Mittwoch, 21. November 2018

Timur Vermes "Die Hungrigen und die Satten"


In einer  Zeit, in der Europa seine Grenzen gnadenlos abgeriegelt hat und auch mit den korruptesten afrikanischen Staaten zusammenarbeitet um die Migration nach Europa zu verhindern, begibt sich ein bekanntes TV-Sternchen in ein Flüchtlingslager vor Ort um „den Menschen zu helfen“. Trotz des Erfolgs sind die Dreharbeiten irgendwann beendet, die Flüchtlinge ahnen, dass sie schnell in Vergessenheit geraten werden, besonders Lionel, der inzwischen eine Beziehung mit Nadeshe Hakenbusch, dem aufstrebenden Fernsehstar hat. Kurzerhand machen sie sich auf den Weg, zu Fuß nach Europa, live im Fernsehen. Der Politik in Deutschland wird mit Schaudern bewusst, was auf sie zukommt und versucht zu handeln – doch das Chaos ist bereits ausgebrochen.

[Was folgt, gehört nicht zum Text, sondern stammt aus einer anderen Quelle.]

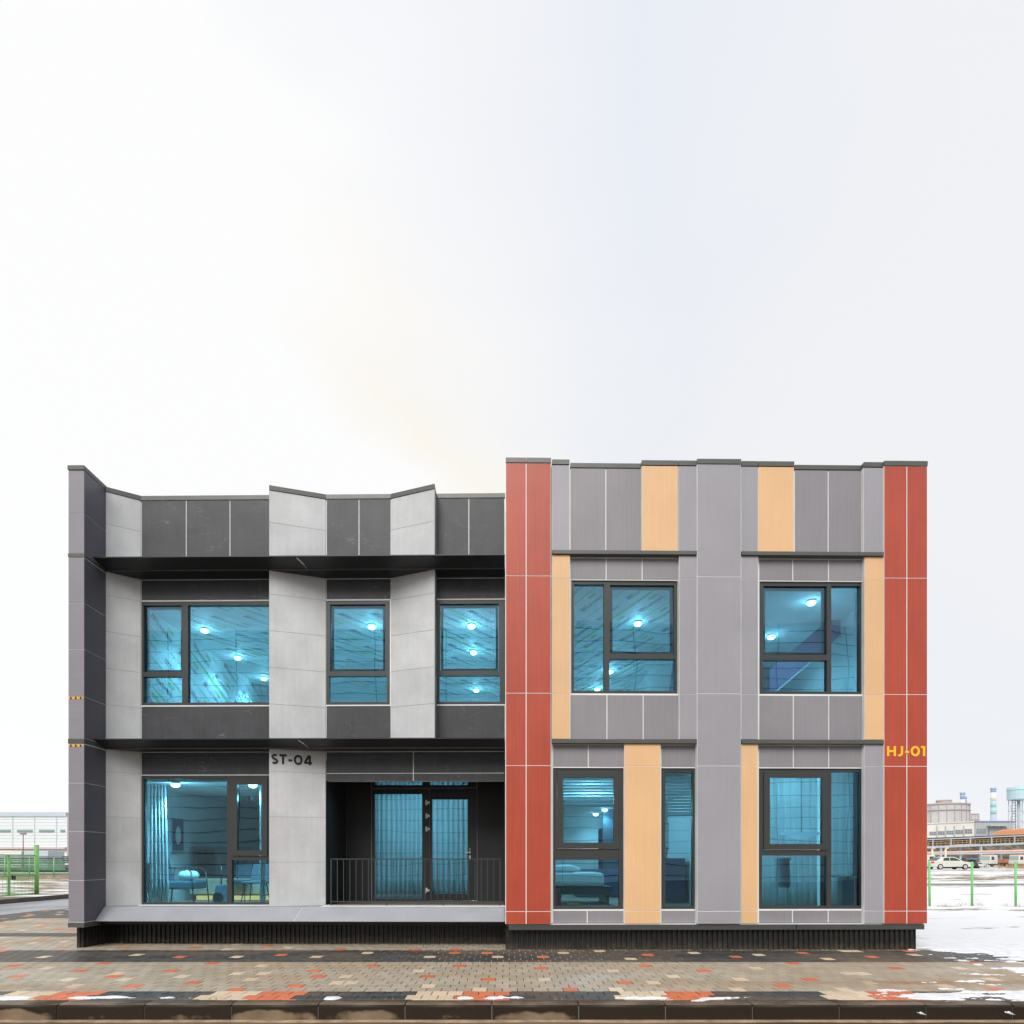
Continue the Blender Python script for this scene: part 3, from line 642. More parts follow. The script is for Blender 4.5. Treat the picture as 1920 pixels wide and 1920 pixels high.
slab('room_ceiling', XL1, -3.6, DD + .17, DBk, 3.1, 3.16, 'white'); slab('room_ceiling', -3.6, -.1, DR + .16, DBk, 3.45, 3.5, 'white'); slab('room_ceiling', .14, 3.9, 11.0, DBk, 3.05, 3.1, 'white'); slab('room_ceiling', .1, X1 - .04, DG + .16, DBk, 3.25, 3.3, 'white')
CEIL = [slab('room_ceiling', XL1, -.1, DD + .17, DBk, 6.75, 6.80, 'memb'), slab('room_ceiling', .1, 3.95, DG + .16, DBk, 6.75, 6.80, 'memb'), slab('room_ceiling', 3.95, X1 - .04, DG + .16, DBk, 6.75, 6.80, 'white')]
# printed lettering and green stripes of the ceiling membrane
cu = bpy.data.curves.new('print', 'FONT'); cu.body = 'Eurovent'; cu.size = .17
cuo = bpy.data.objects.new('print', cu); COL.objects.link(cuo)
bpy.context.view_layer.update()
tm = bpy.data.meshes.new_from_object(cuo); TV = [tuple(v.co) for v in tm.vertices]; TF = [tuple(p.vertices) for p in tm.polygons]
bpy.data.objects.remove(cuo)
def prints(x0, x1, y0, y1, ang, parent, wall=False):
    mb = MB(); zc = 6.746; ca, sa = math.cos(ang), math.sin(ang)
    cx, cy = (x0 + x1) / 2, (y0 + y1) / 2
    sg = 1 if wall else -1
    def tr(u, v): return (cx + u * ca - v * sa, cy + sg * (u * sa + v * ca))
    def inside(p, g=0.02): return x0 + g < p[0] < x1 - g and y0 + g < p[1] < y1 - g
    row = 0; v = -9
    while v < 9:
        # stripes cut in short lengths so they stay inside the room
        for k in range(-30, 30):
            for (o0, wd) in ((.0, (.02, .07, .02, .03)[row % 4]),):
                q = [tr(k * .4, v + o0), tr(k * .4 + .4, v + o0), tr(k * .4 + .4, v + o0 + wd), tr(k * .4, v + o0 + wd)]
                if all(inside(p) for p in q): mb.quad([(p[0], p[1], zc) for p in reversed(q)], 1)
        for k in range(-9, 10):
            u0 = k * 1.15 + (row % 3) * .42
            pts = [tr(u0 + a, v + .22 + b) for a, b, _ in TV]
            if all(inside(p) for p in pts):
                n = len(mb.v); mb.v += [(p[0], p[1], zc) for p in pts]
                for f in TF: mb.f.append(tuple(n + i for i in reversed(f))); mb.m.append(0); mb.sm.append(False)
                for j in range(3):
                    q = [tr(u0 - .19 + j * .055, v + .22), tr(u0 - .16 + j * .055, v + .22), tr(u0 - .12 + j * .055, v + .35), tr(u0 - .15 + j * .055, v + .35)]
                    mb.quad([(p[0], p[1], zc) for p in reversed(q)], 0)
                q = [tr(u0 + .4, v + .40), tr(u0 + .65, v + .40), tr(u0 + .65, v + .48), tr(u0 + .4, v + .48)]
                if all(inside(p) for p in q): mb.quad([(p[0], p[1], zc) for p in reversed(q)], 1)
        v += .56; row += 1
    if wall: mb.v = [(XL1 + .124 - .0129 * 0, a, b) for a, b, _ in mb.v]
    mb.build('membrane_print', [M['print'], M['green']], parent)
prints(XL1 + .1, -.12, 11.75, 19.1, R(-52), CEIL[0]); prints(.15, 3.9, 10.85, 19.1, R(68), CEIL[1]); prints(11.8, 19.1, 4.0, 6.72, R(-20), SIDE, True)
print('TEXT', len(TV))

# ---- lettering
def ribbon(pts, w):
    P = [Vector(p) for p in pts]; L = []; Rr = []
    closed = (P[0] - P[-1]).length < 1e-6
    n = len(P) - (1 if closed else 0)
    for i in range(n):
        if closed: a = P[(i - 1) % n]; c = P[(i + 1) % n]
        else: a = P[max(i - 1, 0)]; c = P[min(i + 1, n - 1)]
        b = P[i]; d1 = (b - a).normalized() if (b - a).length > 1e-9 else (c - b).normalized(); d2 = (c - b).normalized() if (c - b).length > 1e-9 else d1
        t = (d1 + d2).normalized(); nrm = Vector((-t.y, t.x)); sc = w / 2 / max(.4, nrm.dot(Vector((-d1.y, d1.x))))
        L.append(b + nrm * sc); Rr.append(b - nrm * sc)
    q = []
    for i in range(n if closed else n - 1):
        j = (i + 1) % n; q.append([L[i], Rr[i], Rr[j], L[j]])
    return q
def arc(cx, cy, rx, ry, a0, a1, n=14): return [(cx + rx * math.cos(R(a0 + (a1 - a0) * i / n)), cy + ry * math.sin(R(a0 + (a1 - a0) * i / n))) for i in range(n + 1)]
W_ = .225
GL = {'S': (.74, [arc(.37, .72, .24, .185, 35, 265, 16)[:-1] + [(.37, .52)] + arc(.37, .28, .25, .185, 80, -145, 16)]),
      'T': (.74, [[(.0, .905), (.74, .905)], [(.37, .81), (.37, 0)]]),
      '-': (.52, [[(.06, .42), (.46, .42)]]),
      '0': (.92, [arc(.45, .5, .345, .405, 0, 360, 32)]),
      '4': (.86, [[(.56, 1.0), (.15, .33)], [(.04, .25), (.85, .25)], [(.62, 1.0), (.62, .345)], [(.62, .155), (.62, 0)]]),
      'H': (.86, [[(.1, 0), (.1, 1)], [(.76, 0), (.76, 1)], [(.195, .5), (.665, .5)]]),
      'J': (.66, [[(.51, 1.0), (.51, .35)] + arc(.28, .33, .23, .24, 0, -125, 14)[1:]]),
      '1': (.44, [[(.0, .905), (.20, .905)], [(.295, 1), (.295, 0)]])}
def lettering(txt, base, h, fn, m, label, gap=.10):
    mb = MB(); u = 0
    for ch in txt:
        wch, strokes = GL[ch]
        for s in strokes:
            for q in ribbon(s, W_):
                F4 = [fn((u + p.x) * h, p.y * h, 0) for p in q]; G4 = [fn((u + p.x) * h, p.y * h, .006) for p in q]
                n = len(mb.v); mb.v += F4 + G4
                for f in ((0, 1, 2, 3), (7, 6, 5, 4), (0, 4, 5, 1), (1, 5, 6, 2), (2, 6, 7, 3), (3, 7, 4, 0)): mb.f.append(tuple(n + i for i in f)); mb.m.append(0); mb.sm.append(False)
        u += wch + gap
    o = mb.build('lettering', M[m], B); o['label'] = label; return u * h
p0, t0, n0 = FP
lettering('ST-04', None, .185, lambda u, v, e: (*(p0 + t0 * (.035 + u * .94) + n0 * (.007 - e)), 3.375 + v), 'letk', 'black ST-04 lettering')
xh = xo(1663, DRd)
lettering('HJ-01', None, .178, lambda u, v, e: (xh + u * 1.0, Y(xh + u, DRd) - .007 + e, 3.395 + v), 'lety', 'yellow HJ-01 lettering')

# ================================================================ LAMPS AND THINGS INSIDE
def lamp(px, py, zc, room, power, r=.075, group=None, first=[None]):
    Yd = (zc - .05 - HC) * F / (VY - py); x = (px - VX) / F * Yd
    if first[0] is None:
        t = thing('ceiling_lamp', room, 'ceiling lamp', (x, Yd, zc), group)
        mb = MB(); mb.lathe((0, 0, 0), [(.085, 0), (.085, -.02), (.07, -.028)], 18); mb.build('housing', M['white'], t, world=False)
        mb = MB(); mb.lathe((0, 0, 0), [(.080, -.029), (.078, -.06), (.05, -.085), (.01, -.095)], 18); mb.build('diffuser', M['led'], t, world=False)
        first[0] = t
    else:
        t = copy_tree(first[0]); t.location = (x, Yd, zc); t['label'] = room
    if group: t['group'] = group
    l = bpy.data.lights.new('lamp_or_fill_light', 'AREA'); l.shape = 'DISK'; l.size = .16; l.spread = R(125); l.energy = power; l.color = (.95, .98, 1.0)
    lo = bpy.data.objects.new('lamp_or_fill_light', l); COL.objects.link(lo); lo.location = (x, Yd, zc - .11)
    l = bpy.data.lights.new('lamp_glow', 'POINT'); l.energy = power * .24; l.shadow_soft_size = .05; l.color = (.95, .98, 1.0)
    lo = bpy.data.objects.new('lamp_glow', l); COL.objects.link(lo); lo.location = (x, Yd, zc - .30)
UG, GG = 'lamps on the upper floor ceilings', 'lamps on the ground floor ceilings'
UP = 55
lamp(384, 1183, 6.745, 'upper left wide window, the nearest lamp of its row', UP, group=UG)
lamp(446, 1234, 6.745, 'upper left wide window, the middle lamp of its row', UP, group=UG)
lamp(495, 1273, 6.745, 'upper left wide window, farthest lamp by the pale column', UP, group=UG)
lamp(697, 1176, 6.745, 'lone bright lamp behind the narrow window between two pale columns', UP, group=UG)
lamp(884, 1175, 6.745, 'nearest lamp behind the upper window beside the red panels', UP, group=UG)
lamp(888, 1224, 6.745, 'middle lamp behind the upper window beside the red panels', UP, group=UG)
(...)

Timur Vermes hat bereits mit „Er ist wieder da“ sein Talent für bitter-böse Satire bewiesen und genau damit glänzt er auch in seinem neuen Roman „Die Hungrigen und die Satten“. Schon der Titel ist bezogen auf die Handlung an Zynismus kaum zu überbieten und so beschreibt er das, was da passiert, auf eine Art und Weise, die im starken Gegensatz zur Handlung steht. Das Drama der Menschen, ihre Hoffnungslosigkeit und Angst erzählt er eben auf locker-leichte unterhaltsame Weise. Unterstrichen wird dies noch durch eingestreute Artikel aus der fiktiven Frauenzeitschrift „Evangeline“, deren Redakteurin Nadeshe Hackenbusch auf Schritt und Tritt begleitet. Völlig übertrieben und ins Absurde geführt, beschreibt sie das TV-Sternchen und ihre Erfahrungen auf eine Art und Weise, dass man überall Regenbogen und Glitzersternchen sieht, während fröhlich bunte Einhörner um den Flüchtlingstreck springen. Man könnte lachen, wenn es nicht so grausam wäre. Und dieses Gefühl bleibt einem auch über den gesamten Roman erhalten, der Wunsch zu lachen über diese Albernheiten, wenn man nicht im Bauch dieses Gefühl hätte. Ist das wirklich so absurd? Kann man sich das nicht wirklich auch vorstellen, dass es irgendwie so passieren würde? Würde die Regierung nicht vermutlich am Ende wirklich so reagieren wie in dieser Satire? Und dass man so zwischen Lachen und Grauen gefangen ist, macht das besondere Talent des Autors aus.
Timur Vermes hat sich seit seinem Debütroman viel Zeit gelassen, bis „Die Hungrigen und die Satten“ in diesem Jahr erschienen ist. Es hat sich gelohnt, ihm ist eine großartige Satire über das fröhliche Gutmenschentum auf der einen und die simple Radikalisierung von Fremdenfeindlichkeit auf der anderen Seite gelungen. Dieses Buch ist eine Pflichtlektüre in der aktuellen Zeit, es unterhält und schafft es gleichzeitig, dass es einem eiskalt den Rücken herunterläuft, immer bitter-böse am Puls der Zeit.